While all the posts on social media show us how we can advocate, I believe we are bypassing the most important step, reflecting on ourselves and how we show up in the face of racism. We can sign the petitions, donate, share the posts, walk the streets to protest, write the blog posts but be sure in the midst of all of this we are checking ourselves and owning our part.

I acknowledge even as a Brown woman I have taken the piss out of my own, I have made white people feel inferior when in the presence of a crowd mainly made up of brown people, I have used the N word but called white people out when they’ve used it. These double standards also contribute to the racism we wish to dismantle in society.

Checking myself hasn’t been comfortable. I have felt conflicted and disappointed but I take heart in knowing that I am human and have my own shortcomings. It took time and heavy dialogue between myself and some loved ones to understand my own blind spots, biases and in some cases, my own privilege. That being said I now have enough self-compassion to forgive those versions of myself who knew better but didn’t do anything.


What I find most difficult to grapple with is people go through their lives facing incredible, ungodly injustices because of the colour of the skin or their ethnicity. Our activism to show up for them shouldn’t be preformative or only a hot topic when it’s trending because BLACK LIVES deserve more from us than that.

June 25 will mark one month since George Floyd’s death. The black squares are slowly moving down peoples Instagram feeds and the tone of our stories are having less and less focus on the Black Lives Matter movement.

I’m not saying anything against that because I don’t believe that social media is the place for us to measure peoples advocacy, but what I do believe, is true advocacy is most effective when what you’re saying isn’t just lip-service or on par with popular opinion.

Our convictions as human beings are created in the secret places of our hearts. The fruit of that will show for itself. So before we go hitting people with a shame stick for not doing enough by whoever’s measure – check yourself. Some people may choose to do the work quietly and that’s okay. A revolution has many lanes.



The work isn’t done. For the Black Lives Matter movement to be successful we must be committed to continually supporting the movement.

There are great resources online highlighting what to read and who to follow if you want to stay informed. Before you ask who or where, use this as an opportunity to kick-start educating yourself.

Caring only when it matters can be tiring because overtime that care will fade. To encourage longevity building habits is the key. In the context of racism, diversifying your social media feeds, listening to BIPOC through podcasts and YouTube videos and actively showing support where you can are some solid places to start.

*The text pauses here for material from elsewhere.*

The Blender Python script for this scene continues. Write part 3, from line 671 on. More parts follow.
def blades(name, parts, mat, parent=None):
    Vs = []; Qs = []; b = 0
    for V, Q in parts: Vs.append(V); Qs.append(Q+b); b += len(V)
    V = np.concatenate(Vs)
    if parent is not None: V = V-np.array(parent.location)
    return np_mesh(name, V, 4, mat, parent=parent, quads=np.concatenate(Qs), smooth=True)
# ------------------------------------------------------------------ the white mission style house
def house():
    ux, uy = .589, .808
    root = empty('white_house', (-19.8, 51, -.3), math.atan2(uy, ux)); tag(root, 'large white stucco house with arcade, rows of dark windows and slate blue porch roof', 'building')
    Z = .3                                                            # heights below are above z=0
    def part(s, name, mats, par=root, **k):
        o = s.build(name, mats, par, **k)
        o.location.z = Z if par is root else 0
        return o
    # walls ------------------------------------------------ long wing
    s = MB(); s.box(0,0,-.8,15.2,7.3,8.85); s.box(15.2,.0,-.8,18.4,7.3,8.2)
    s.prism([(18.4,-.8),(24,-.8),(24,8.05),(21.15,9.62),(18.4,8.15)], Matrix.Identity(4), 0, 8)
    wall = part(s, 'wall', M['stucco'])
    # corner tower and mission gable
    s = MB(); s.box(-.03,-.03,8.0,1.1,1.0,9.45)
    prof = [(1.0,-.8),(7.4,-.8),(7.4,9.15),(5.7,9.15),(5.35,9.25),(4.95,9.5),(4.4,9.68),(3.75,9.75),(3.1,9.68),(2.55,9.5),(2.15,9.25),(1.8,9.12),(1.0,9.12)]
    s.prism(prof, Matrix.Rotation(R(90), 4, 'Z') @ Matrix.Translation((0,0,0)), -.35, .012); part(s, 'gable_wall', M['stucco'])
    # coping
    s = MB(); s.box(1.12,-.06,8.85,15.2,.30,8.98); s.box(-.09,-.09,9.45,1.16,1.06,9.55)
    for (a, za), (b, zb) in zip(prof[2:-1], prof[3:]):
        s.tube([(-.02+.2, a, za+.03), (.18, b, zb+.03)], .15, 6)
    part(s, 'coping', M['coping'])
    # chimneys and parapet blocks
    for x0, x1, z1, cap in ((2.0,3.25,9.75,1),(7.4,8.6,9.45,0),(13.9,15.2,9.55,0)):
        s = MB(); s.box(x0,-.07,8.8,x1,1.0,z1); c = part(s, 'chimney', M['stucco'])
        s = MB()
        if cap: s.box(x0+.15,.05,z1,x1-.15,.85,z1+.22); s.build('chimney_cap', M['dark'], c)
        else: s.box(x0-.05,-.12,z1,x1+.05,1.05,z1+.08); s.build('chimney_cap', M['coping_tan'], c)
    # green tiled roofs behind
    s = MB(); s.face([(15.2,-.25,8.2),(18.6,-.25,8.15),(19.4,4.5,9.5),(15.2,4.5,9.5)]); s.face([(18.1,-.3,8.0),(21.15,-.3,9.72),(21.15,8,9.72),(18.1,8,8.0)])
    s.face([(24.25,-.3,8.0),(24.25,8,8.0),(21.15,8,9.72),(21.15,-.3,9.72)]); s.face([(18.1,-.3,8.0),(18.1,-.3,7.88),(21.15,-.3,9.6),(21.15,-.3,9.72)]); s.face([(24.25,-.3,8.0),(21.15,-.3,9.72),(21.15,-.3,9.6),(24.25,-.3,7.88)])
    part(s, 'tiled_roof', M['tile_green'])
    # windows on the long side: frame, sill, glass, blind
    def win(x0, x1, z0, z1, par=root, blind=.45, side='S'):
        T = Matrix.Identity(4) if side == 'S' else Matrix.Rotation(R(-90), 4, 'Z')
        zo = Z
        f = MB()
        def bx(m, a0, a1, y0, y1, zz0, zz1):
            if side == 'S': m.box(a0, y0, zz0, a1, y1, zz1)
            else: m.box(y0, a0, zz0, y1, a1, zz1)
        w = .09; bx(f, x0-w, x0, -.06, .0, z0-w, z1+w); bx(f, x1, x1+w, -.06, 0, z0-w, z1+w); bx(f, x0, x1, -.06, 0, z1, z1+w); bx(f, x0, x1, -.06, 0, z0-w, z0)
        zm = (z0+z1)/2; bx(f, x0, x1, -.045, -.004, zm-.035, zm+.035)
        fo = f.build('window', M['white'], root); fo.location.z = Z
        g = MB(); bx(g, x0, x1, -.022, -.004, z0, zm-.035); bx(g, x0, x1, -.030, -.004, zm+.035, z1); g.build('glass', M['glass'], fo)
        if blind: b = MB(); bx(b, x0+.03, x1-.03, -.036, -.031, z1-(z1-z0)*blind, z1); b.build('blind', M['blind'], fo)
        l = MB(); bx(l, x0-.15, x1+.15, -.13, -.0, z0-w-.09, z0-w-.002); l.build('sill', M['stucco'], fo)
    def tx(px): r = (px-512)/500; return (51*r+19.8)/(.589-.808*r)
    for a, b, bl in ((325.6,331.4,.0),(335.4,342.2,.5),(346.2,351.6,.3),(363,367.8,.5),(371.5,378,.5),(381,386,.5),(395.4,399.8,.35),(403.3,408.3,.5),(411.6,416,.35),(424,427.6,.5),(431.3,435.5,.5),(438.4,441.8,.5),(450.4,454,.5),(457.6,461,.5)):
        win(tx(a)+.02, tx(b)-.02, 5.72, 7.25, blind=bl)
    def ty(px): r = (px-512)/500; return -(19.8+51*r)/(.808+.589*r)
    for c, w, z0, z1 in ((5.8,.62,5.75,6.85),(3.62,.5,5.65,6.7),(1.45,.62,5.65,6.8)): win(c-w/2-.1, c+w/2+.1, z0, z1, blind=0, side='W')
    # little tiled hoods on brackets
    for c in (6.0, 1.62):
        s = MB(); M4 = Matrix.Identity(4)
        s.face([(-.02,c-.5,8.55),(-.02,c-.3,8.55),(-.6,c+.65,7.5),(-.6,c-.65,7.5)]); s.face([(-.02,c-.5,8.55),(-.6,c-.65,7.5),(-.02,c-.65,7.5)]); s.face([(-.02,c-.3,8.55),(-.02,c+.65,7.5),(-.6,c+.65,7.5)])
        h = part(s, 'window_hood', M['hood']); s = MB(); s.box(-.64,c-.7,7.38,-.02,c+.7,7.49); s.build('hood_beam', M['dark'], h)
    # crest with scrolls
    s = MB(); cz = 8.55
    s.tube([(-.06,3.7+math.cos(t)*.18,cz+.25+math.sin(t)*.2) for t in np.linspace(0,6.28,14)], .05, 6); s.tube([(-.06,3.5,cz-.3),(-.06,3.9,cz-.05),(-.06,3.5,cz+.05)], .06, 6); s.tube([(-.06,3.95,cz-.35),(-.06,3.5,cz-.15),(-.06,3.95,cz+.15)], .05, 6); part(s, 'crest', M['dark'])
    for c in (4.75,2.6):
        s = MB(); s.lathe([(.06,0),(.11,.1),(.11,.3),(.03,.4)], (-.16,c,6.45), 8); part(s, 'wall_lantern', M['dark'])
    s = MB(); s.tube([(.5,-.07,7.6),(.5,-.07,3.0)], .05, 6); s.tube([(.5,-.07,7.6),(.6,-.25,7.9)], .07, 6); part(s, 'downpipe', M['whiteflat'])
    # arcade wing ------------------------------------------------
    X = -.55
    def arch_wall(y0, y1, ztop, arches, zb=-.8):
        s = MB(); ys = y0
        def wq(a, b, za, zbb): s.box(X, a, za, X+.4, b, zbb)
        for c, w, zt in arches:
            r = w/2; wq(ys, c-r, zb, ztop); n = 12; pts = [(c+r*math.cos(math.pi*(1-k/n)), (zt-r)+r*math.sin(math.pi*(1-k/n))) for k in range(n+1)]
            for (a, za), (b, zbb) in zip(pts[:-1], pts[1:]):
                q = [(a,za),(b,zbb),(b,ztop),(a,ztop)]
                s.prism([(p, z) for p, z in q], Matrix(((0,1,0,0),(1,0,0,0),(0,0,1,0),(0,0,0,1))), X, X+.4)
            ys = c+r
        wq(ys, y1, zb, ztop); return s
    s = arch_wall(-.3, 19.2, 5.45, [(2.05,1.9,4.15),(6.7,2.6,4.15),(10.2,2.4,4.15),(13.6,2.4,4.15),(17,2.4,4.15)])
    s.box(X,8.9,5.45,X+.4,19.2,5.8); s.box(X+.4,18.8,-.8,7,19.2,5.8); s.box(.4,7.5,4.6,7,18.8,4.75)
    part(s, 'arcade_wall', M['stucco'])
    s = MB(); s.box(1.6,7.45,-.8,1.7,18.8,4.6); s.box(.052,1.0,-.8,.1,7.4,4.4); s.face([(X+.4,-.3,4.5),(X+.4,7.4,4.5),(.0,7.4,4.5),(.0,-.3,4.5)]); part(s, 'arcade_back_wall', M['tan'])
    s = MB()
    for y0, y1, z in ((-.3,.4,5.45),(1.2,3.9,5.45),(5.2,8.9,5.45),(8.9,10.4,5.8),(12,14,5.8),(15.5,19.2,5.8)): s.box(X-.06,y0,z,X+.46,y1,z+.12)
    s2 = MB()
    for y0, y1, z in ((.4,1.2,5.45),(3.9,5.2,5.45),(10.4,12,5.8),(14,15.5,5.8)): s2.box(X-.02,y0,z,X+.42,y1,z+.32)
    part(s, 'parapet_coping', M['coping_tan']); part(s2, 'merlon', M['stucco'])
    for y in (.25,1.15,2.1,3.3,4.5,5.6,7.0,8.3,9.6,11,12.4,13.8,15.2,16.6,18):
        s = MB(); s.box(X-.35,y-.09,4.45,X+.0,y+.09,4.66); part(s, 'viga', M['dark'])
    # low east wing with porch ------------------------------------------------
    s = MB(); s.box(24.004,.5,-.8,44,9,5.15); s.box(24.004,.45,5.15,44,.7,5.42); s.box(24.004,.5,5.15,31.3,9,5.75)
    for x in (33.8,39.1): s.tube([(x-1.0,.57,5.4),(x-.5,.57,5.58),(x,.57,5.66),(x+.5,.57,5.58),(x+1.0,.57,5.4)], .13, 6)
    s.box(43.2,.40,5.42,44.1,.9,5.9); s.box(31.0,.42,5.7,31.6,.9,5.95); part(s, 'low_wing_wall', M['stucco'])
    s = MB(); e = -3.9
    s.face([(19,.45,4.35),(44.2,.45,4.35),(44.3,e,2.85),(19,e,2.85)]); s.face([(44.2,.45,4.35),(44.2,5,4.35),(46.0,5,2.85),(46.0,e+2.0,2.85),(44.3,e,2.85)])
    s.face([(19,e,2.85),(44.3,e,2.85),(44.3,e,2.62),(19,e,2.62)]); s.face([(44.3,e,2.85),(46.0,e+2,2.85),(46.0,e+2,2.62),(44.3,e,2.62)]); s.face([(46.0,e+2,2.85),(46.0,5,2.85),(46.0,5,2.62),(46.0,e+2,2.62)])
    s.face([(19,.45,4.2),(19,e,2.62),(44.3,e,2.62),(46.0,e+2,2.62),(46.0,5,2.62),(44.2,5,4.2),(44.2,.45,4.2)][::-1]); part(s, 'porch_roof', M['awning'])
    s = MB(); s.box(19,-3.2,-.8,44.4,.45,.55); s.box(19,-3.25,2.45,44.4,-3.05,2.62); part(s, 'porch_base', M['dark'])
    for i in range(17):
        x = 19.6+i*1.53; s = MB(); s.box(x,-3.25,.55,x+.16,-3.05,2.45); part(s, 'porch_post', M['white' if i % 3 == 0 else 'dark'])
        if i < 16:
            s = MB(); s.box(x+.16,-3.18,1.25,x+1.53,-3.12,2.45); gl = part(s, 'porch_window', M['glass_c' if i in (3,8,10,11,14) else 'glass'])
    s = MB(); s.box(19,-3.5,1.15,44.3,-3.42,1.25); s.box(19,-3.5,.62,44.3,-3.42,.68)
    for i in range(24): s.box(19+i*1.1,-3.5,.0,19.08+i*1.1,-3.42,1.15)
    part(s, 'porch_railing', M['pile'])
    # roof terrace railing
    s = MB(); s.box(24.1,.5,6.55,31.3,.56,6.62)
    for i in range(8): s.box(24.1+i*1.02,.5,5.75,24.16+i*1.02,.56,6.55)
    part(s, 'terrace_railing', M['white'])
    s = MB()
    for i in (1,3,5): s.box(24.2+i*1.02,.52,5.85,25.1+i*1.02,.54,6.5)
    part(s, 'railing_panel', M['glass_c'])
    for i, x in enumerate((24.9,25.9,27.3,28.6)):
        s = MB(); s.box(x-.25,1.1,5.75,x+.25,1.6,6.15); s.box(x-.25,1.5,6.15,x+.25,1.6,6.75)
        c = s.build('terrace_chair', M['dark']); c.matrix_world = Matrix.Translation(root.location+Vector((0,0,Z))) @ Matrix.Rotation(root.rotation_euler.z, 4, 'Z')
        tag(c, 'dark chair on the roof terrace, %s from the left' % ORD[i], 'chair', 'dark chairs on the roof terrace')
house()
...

And lastly seize opportunities to be anti-racist. Let’s choose to be brave. That bravery can look like you having a hard conversation with friends and family, calling racist behaviour out when you witness it or setting new boundaries if you have to.


We are all on a journey. If we make mistakes along the way, that’s okay. As we are constantly presented with new knowledge give yourself permission to change your opinion and pivot as often as possible. And to the same length you are willing to empathise with yourself, be sure to extend that to others.

I say all of this to encourage you to reflect and sit with yourself. The fight to end racism is long but rest assured in motion. I think the sooner we accept we all have a part to play (whether big or small, monetary or not), the more effective the change can be.

We may not live to see racism end in our lifetime but imagine the generations to come who will live in the fruit of our fight. That’s a powerful thought but nonetheless, possible.